4.2 Upon termination of this Agreement for any reason, the Company shall pay those Fees associated with Services provided by the Advisor up to and including the termination date.

4.3 (i) Upon expiration of the term of this Agreement, or (ii) in the event the Company terminates this Agreement for any reason other than a material, uncured breach by the Advisor, the Company will pay the Advisor a termination fee equal to the six (6) months’ Fees and six (6) months’ COBRA continuation. Such termination fee will be payable in monthly installments over six months, and will be subject to the Advisor’s execution, delivery, and non-revocation of a settlement and release agreement agreed to in Exhibit B of the February 28, 2022 employment agreement between the Company and the Advisor.


In the event that any covenant, provision or restriction contained in this Agreement is found to be void or unenforceable (in whole or in part) by a court of competent jurisdiction, it shall not affect or impair the validity of any other covenant, provisions or restrictions contained herein, nor shall it affect the validity or enforceability of such covenants, provisions or restrictions in any other jurisdiction or in regard to other circumstances. Any covenants, provisions or restrictions found to be void or unenforceable are declared to be separate and distinct, and the remaining covenants, provisions and restrictions shall remain in full force and effect.


Any modifications or amendments to this Agreement must be in writing and signed by both Parties or else they shall have no force and effect.


This Agreement shall inure to the benefit of and be binding upon the parties and their respective successors and assigns, including without limitation, the Advisor’s heirs, executors, administrators and personal representatives.




The Advisor may not assign any of the Advisor’s rights or delegate any of the Advisor’s duties or responsibilities under this Agreement, without the Company’s prior written consent. The Company may, without the consent of the Advisor, assign its rights, duties and obligations under this Agreement to an affiliate, but shall remain secondarily liable for payment of any amounts owed to Contractor.


This Agreement and the Separation Agreement constitute the entire agreement between the Parties with respect to the subject matter herein and supersedes and replaces any and all other representations, understandings, negotiations and previous agreements, written or oral, express or implied. For the avoidance of doubt, no right or obligation of either party under this Agreement will impact either party’s rights or obligations under the Separation Agreement.


This Agreement shall be interpreted and construed in accordance with the laws of the State of Florida without regard to principles of conflicts of laws.
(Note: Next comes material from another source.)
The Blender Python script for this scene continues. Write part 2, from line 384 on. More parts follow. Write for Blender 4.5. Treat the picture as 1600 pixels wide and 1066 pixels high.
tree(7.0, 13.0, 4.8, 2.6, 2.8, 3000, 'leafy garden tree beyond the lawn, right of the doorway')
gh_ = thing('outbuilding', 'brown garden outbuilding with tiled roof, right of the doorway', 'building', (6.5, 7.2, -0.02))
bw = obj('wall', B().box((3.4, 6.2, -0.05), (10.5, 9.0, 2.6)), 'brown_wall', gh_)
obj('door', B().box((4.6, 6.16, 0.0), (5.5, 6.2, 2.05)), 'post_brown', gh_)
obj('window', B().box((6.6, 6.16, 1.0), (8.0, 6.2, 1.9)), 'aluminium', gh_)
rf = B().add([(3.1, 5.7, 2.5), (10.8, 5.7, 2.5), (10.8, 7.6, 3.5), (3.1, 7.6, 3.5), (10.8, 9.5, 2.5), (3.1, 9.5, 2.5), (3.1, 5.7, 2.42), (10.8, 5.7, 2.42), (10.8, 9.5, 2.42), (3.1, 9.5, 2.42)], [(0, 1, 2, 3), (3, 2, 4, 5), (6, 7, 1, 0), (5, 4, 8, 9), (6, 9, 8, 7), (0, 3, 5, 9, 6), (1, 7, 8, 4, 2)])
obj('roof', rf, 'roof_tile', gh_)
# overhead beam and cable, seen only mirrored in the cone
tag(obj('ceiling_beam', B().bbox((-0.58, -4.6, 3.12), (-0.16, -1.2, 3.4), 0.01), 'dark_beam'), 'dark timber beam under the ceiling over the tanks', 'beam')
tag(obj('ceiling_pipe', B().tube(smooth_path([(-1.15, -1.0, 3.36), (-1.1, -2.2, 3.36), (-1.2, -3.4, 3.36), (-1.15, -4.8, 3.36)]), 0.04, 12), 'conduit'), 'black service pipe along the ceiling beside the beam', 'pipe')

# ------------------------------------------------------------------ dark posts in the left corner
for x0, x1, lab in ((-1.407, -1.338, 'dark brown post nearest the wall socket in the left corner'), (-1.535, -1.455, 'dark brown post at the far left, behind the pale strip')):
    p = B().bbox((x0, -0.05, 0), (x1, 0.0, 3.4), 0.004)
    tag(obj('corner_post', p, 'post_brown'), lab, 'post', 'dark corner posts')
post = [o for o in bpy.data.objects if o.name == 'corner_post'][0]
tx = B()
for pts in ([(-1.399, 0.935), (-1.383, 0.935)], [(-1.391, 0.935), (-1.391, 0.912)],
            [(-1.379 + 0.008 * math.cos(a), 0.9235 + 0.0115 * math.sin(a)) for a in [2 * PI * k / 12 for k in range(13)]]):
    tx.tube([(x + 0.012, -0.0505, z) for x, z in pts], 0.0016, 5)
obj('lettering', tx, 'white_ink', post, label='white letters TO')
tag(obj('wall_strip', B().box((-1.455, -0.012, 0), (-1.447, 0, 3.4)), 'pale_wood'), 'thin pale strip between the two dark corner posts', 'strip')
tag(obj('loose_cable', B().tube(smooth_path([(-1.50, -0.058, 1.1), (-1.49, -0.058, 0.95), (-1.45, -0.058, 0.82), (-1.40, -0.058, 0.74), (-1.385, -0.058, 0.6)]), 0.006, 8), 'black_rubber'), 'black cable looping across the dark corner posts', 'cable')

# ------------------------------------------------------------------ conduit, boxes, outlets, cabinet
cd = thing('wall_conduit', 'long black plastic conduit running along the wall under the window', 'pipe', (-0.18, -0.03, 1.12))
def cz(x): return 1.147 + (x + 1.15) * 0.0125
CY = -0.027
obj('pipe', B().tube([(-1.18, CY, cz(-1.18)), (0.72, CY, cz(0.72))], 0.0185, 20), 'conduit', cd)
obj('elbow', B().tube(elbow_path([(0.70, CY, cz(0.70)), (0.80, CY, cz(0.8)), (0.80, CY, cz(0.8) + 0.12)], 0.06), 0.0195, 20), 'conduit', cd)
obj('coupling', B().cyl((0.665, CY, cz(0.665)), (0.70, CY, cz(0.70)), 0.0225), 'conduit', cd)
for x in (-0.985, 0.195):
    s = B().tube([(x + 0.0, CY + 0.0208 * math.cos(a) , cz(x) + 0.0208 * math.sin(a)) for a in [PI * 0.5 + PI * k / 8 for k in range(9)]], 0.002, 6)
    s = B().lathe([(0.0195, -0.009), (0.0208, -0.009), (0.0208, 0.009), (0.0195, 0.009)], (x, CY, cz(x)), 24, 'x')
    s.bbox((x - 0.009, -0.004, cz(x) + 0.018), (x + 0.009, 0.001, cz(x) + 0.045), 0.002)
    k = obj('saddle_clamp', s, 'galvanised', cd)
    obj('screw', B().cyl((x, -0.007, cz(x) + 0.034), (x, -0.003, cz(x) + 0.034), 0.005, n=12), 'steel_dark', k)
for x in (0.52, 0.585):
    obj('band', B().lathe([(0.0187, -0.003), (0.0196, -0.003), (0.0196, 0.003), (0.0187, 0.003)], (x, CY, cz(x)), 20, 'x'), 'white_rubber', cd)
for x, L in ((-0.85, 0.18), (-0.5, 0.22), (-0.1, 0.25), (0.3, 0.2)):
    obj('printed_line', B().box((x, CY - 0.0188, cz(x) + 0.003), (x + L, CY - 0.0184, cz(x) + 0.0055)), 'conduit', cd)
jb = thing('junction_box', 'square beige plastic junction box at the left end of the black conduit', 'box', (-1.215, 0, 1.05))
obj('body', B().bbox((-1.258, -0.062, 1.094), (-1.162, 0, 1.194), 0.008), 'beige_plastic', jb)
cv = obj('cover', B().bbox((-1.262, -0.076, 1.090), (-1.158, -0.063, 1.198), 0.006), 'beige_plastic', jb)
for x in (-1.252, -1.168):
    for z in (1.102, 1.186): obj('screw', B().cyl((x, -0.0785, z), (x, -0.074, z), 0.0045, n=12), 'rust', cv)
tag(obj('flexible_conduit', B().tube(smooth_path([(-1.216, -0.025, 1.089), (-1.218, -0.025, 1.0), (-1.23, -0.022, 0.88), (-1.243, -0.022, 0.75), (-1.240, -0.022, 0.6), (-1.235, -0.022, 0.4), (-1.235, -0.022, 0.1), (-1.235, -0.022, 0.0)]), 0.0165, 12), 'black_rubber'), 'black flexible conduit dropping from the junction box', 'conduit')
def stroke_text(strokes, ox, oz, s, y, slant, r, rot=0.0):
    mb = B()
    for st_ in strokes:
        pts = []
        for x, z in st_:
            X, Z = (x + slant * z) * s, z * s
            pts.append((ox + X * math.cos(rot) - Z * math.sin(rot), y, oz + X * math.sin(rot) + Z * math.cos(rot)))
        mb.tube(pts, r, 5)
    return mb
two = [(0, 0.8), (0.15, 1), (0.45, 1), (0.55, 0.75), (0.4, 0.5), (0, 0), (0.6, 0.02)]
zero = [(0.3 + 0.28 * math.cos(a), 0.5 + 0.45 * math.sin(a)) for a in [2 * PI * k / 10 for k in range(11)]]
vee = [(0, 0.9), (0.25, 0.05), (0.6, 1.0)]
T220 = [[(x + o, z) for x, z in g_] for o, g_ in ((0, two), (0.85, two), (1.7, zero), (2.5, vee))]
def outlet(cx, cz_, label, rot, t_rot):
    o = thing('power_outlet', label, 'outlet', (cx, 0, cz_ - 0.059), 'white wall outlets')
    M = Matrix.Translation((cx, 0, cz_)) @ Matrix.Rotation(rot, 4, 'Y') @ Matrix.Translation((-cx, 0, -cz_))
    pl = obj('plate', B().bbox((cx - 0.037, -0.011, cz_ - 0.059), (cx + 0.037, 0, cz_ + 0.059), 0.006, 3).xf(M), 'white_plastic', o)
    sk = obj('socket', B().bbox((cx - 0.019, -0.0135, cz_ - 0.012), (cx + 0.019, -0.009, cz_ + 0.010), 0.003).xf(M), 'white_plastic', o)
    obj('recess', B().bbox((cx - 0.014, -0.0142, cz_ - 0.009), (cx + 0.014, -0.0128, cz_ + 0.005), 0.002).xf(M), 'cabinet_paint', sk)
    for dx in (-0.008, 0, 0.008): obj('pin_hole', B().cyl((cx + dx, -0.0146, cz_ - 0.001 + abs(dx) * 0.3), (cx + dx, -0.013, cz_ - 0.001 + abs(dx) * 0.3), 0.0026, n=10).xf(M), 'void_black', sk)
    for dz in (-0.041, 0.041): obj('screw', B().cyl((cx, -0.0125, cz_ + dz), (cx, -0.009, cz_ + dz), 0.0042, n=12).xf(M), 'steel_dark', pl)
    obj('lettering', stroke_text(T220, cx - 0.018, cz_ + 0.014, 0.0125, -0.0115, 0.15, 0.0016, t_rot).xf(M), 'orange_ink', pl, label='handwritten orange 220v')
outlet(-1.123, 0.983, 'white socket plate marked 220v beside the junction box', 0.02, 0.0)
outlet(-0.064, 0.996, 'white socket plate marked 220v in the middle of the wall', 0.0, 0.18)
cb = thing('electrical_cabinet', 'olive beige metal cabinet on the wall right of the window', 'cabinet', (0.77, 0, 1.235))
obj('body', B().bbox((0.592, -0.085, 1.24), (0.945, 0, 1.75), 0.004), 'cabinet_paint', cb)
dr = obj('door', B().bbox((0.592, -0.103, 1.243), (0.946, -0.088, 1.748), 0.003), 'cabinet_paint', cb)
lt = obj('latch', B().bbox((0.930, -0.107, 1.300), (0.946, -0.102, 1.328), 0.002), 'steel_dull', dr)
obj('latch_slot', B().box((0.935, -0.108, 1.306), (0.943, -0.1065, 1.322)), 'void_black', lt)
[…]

The state and federal courts sitting in Hillsborough County, Florida, will have sole jurisdiction over any disputes arising under this Agreement. In the event of any dispute arising out of or relating to this Agreement, the prevailing party shall be awarded its reasonably attorneys’ fees and costs.


The Company agrees to reimburse the Advisor for eligible expenses incurred by the Advisor in the course of performing the Services hereunder that are pre-approved by the Company in writing following a detailed request by the Advisor which includes a maximum amount to be reimbursed.




This Agreement may be executed in one or more counterparts, each of which shall be deemed an original. The Parties agree that this Agreement may be electronically signed, and that any electronic signatures appearing on this Agreement has the same force as handwritten signatures for the purposes of validity, enforceability and admissibility.



IN WITNESS WHEREOF, the Parties have executed this Agreement as of August 15, 2023.